** start **
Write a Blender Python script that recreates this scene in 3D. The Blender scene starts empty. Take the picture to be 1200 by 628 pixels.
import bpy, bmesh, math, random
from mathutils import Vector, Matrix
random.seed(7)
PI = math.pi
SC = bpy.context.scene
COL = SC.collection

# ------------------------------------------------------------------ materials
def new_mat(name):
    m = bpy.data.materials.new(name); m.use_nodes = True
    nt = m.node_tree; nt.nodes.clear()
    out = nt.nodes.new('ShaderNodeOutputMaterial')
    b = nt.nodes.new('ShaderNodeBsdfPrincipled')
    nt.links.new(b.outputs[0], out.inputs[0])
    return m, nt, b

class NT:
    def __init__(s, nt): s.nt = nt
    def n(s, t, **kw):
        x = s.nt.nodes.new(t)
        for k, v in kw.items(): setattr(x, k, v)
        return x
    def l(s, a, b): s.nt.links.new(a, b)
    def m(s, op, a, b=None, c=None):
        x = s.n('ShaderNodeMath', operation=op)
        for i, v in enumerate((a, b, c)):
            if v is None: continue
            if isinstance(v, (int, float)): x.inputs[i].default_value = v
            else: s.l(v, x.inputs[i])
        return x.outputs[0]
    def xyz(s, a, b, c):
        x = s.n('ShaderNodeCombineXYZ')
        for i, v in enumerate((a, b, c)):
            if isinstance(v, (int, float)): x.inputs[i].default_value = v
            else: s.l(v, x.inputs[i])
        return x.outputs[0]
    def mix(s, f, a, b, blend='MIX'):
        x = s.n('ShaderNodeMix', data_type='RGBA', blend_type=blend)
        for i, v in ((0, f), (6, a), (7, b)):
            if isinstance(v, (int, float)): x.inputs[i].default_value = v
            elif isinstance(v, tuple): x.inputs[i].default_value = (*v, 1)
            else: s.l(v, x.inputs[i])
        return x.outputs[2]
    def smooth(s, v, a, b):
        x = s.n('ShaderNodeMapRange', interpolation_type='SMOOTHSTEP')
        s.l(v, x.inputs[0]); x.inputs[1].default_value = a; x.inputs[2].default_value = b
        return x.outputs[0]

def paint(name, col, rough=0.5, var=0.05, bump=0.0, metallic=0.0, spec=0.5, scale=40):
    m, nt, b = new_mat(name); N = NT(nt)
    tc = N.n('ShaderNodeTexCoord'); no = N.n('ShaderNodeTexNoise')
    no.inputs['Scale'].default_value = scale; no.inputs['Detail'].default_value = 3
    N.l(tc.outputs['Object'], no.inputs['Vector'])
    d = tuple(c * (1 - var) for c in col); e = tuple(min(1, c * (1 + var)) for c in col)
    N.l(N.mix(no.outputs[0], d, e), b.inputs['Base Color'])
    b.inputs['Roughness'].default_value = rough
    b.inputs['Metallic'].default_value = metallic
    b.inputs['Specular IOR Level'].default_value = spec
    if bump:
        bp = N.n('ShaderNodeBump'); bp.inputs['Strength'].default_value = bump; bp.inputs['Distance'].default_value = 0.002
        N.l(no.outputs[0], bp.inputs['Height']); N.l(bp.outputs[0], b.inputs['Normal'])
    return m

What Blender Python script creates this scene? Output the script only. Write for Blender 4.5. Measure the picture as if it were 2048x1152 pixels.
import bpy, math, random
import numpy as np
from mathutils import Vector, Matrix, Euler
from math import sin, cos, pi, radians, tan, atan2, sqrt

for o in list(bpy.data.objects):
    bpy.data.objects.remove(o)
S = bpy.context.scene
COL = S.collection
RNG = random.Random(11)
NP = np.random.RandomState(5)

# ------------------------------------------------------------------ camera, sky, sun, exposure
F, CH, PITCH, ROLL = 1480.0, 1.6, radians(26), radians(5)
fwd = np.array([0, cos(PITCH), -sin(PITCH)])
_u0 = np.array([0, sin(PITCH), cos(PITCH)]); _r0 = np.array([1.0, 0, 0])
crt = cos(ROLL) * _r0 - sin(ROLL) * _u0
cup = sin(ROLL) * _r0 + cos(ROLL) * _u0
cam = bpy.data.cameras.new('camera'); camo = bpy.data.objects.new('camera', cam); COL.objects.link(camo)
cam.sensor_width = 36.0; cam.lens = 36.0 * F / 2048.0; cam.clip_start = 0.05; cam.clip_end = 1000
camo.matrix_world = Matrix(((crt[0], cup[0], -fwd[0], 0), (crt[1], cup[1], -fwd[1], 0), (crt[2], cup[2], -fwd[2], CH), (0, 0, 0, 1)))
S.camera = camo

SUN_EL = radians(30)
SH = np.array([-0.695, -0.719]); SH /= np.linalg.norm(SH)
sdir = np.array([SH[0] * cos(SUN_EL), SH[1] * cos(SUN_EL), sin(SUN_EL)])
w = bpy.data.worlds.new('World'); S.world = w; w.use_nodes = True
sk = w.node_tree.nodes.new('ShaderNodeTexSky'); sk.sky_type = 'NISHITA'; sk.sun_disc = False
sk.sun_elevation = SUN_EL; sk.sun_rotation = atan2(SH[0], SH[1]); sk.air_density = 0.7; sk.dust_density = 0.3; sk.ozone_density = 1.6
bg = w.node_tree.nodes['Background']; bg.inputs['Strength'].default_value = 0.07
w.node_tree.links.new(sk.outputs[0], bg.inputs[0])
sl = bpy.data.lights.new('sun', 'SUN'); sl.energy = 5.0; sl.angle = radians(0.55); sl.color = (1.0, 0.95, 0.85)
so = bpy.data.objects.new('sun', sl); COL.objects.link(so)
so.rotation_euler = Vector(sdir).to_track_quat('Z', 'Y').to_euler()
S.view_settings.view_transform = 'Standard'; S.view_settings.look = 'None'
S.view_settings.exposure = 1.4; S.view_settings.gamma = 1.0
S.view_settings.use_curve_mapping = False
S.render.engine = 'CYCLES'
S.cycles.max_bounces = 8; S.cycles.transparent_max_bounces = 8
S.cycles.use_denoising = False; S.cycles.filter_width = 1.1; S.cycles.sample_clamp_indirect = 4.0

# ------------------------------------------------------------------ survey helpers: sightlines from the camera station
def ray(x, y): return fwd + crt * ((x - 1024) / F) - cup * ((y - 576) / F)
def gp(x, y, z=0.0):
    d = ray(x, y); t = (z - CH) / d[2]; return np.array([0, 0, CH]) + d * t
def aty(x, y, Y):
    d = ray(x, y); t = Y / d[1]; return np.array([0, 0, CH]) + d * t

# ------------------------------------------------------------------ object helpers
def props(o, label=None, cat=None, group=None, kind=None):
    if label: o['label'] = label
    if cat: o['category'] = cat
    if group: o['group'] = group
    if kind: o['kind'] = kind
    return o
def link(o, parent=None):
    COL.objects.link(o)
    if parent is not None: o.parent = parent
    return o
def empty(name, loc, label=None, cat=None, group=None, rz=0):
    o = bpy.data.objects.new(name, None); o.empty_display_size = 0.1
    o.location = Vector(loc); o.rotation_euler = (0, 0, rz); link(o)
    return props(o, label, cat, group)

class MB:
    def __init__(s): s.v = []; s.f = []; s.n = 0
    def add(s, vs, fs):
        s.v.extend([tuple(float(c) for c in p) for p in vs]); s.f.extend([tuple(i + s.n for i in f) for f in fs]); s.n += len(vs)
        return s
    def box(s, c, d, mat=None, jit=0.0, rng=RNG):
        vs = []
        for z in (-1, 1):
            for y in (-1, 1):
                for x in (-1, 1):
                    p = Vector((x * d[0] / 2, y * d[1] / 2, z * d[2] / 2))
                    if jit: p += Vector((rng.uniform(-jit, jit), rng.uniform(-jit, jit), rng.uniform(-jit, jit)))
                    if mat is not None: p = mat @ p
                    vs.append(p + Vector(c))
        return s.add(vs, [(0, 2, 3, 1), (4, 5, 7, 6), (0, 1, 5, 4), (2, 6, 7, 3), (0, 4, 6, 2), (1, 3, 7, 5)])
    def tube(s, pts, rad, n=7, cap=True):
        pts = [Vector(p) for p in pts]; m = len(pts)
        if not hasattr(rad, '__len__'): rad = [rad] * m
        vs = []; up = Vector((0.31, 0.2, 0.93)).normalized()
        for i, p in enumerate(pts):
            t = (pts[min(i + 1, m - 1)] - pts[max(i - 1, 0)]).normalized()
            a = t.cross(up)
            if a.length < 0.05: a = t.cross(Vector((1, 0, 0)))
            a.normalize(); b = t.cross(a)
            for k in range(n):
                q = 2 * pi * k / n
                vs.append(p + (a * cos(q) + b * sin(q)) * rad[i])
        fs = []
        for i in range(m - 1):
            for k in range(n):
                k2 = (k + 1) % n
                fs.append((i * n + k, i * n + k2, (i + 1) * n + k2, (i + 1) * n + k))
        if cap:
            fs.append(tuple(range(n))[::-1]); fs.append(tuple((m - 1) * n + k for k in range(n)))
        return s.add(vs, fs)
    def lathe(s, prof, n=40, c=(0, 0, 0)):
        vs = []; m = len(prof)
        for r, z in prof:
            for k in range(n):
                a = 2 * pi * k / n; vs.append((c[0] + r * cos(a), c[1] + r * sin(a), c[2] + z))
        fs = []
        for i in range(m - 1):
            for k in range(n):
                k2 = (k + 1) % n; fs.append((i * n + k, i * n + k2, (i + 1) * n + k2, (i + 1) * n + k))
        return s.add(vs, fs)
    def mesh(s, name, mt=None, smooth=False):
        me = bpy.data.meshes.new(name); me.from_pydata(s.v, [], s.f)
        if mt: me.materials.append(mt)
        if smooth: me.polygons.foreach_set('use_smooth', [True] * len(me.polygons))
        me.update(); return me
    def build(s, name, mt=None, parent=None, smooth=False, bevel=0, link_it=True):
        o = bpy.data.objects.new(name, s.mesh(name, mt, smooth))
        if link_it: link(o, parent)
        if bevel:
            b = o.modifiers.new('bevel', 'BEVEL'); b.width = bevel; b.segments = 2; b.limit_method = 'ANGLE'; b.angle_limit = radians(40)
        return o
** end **
== STATED PROBLEM ==
Output exactly the leading lines of the data, up to and including the line marked by "return m, nt, b".

== WRITTEN RESPONSE ==
Write a Blender Python script that recreates this scene in 3D. The Blender scene starts empty. Take the picture to be 1200 by 628 pixels.
import bpy, bmesh, math, random
from mathutils import Vector, Matrix
random.seed(7)
PI = math.pi
SC = bpy.context.scene
COL = SC.collection

# ------------------------------------------------------------------ materials
def new_mat(name):
    m = bpy.data.materials.new(name); m.use_nodes = True
    nt = m.node_tree; nt.nodes.clear()
    out = nt.nodes.new('ShaderNodeOutputMaterial')
    b = nt.nodes.new('ShaderNodeBsdfPrincipled')
    nt.links.new(b.outputs[0], out.inputs[0])
    return m, nt, b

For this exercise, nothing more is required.